Church after church is trying to create new wine, but are unquestionably trying to put it in the same bottle they are used to, rather than a new sociological construct (a new form of church) that better fits the sociology of the new people. Some churches have even gotten into an endless loop of looking for an effective outreach that will merge well with their Sunday proclamation event. They have never stopped to consider that their proclamation event is what needs to be changed rather than looking for a more effective outreach. The sociological construct that the Reformers gave us has been great for many of us, but it simply does not match the sociological realities of those we are called to reach.
Dinner With Sinners
There is a very interesting verse for us to consider in Revelation 3:20 that reveals an ongoing desire of our Lord:
“Behold I stand at the door and knock. If anyone hears My voice and opens the door, I will come in to him and DINE with him, and he with Me.”
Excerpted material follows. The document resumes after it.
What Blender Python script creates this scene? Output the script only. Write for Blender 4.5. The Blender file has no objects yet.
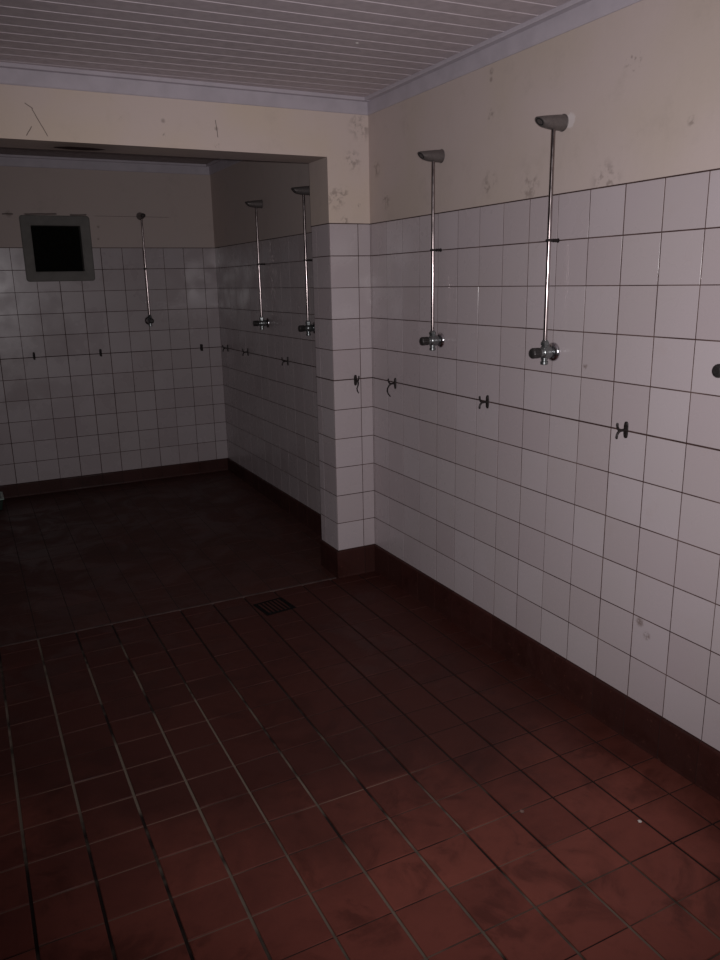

If these poetic words mean anything, it suggests that Jesus still wants to have dinner with sinners. It is clear in the New Testament that Jesus loved having sinners, publicans, tax-collectors, and the like at his table. In fact, that habit brought more than a little controversy from the religious class. But he wasn’t dissuaded; he continued to be “a friend of sinners” and welcome them at his table. And, interestingly, he still wants to have dinner with sinners.
The only question remaining is, “Who is going to set his table?” Could it be that setting a table for sinners, seculars, and strangers to have dinner with Jesus might be one of the great callings of the church? What if when Jesus was telling Peter to “feed his sheep,” he wasn’t speaking metaphorically, but was actually directing him to a physical table?
All of these questions, verses, and more are what informs the dinner church movement. And true to the Reformation era, groups that decide to work with Jesus at one of his dinner tables find their rooms filling up with strangers, sinners, the poor, and the new Gentiles (Seculars). Let me say it one more time: Jesus still wants to have dinner with sinners.
Jesus still wants to have dinner with sinners.